Diğer taraftan, 3 Temmuz 1944 tarihli ve 5746 sayılı Resmî Gazetede yayımlanan Yargıtay İçtihadı Birleştirme Genel Kurulunun 22.03.1944 tarih ve 37 E. – 9 K. sayılı kararına göre de “Sigortacının sigorta poliçesinden münbais olmayıp kanundan aldığı bir salâhiyete istinaden ve haksız fiil sebebiyle alacaklı yerine kaim olarak hareket ettiği dâvada hukuk mahkemesine başvurması gerekir.” şeklindedir.

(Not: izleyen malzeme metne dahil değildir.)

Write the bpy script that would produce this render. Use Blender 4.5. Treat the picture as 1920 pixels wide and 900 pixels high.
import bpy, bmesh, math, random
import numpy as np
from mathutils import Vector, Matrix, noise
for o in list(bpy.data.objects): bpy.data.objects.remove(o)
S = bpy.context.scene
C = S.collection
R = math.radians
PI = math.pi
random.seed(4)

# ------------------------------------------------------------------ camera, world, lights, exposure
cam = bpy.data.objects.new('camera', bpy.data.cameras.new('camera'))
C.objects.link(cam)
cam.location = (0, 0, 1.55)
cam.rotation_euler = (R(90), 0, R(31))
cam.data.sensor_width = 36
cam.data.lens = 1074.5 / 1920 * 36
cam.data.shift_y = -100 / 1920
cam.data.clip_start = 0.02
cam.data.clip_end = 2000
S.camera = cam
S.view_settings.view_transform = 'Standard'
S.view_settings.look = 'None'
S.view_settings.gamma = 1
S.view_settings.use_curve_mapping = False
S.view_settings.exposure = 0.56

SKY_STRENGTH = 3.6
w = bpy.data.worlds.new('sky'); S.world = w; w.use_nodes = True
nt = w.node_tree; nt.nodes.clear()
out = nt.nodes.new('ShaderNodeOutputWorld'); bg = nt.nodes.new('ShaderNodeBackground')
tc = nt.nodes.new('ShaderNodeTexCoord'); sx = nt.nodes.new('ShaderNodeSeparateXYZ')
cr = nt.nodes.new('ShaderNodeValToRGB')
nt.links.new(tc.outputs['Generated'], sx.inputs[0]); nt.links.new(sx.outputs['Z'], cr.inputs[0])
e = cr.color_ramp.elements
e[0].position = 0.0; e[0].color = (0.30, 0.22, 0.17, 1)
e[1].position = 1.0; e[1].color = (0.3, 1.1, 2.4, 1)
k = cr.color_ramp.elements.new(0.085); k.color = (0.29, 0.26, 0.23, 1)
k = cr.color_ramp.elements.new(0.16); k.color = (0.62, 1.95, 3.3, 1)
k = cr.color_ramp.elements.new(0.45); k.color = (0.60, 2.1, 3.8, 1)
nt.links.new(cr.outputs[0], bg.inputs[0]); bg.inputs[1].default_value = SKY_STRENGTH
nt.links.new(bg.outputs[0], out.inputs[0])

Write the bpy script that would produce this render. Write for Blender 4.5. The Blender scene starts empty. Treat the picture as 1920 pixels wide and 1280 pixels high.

Somut olayda; Davacı, dava dışı zarar görene ödediği tazminatın zarar verenden rücuen tahsili için eldeki davayı açmıştır. Dava, sigorta poliçesinden kaynaklanmamaktadır. Bu durumda, dava dışı zarar gören ile zarar veren arasındaki ilişkiye ve sıfatlarına bakmak gerekir. Dava dışı zarar gören ve davalının sıfatları gözetildiğinde haksız fiilden kaynaklanan uyuşmazlığın asliye hukuk mahkemesinde görülmesi gerekir.
Açıklanan nedenlerle, Kuşadası 3.Asliye Hukuk Mahkemesi’nin yargı yeri olarak belirlenmesine karar vermek gerekmiştir.
KARAR : Gerekçesi yukarıda izah edildiği üzere;
6100 sayılı Hukuk Muhakemeleri Kanunu’nun 21 ve 22. maddeleri gereğince Kuşadası 3.Asliye Hukuk Mahkemesi’nin YARGI YERİ OLARAK BELİRLENMESİNE,
Dosyanın yargı yeri belirlenmesini talep eden mahkemesine iadesine,
Dair, dosya üzerinde yapılan ön inceleme sonucunda 6100 sayılı Hukuk Muhakemeleri Kanununun 362/1-c maddesi uyarınca temyiz kanun yolu kapalı olmak üzere 25.1.2022 günü oybirliği ile karar verildi.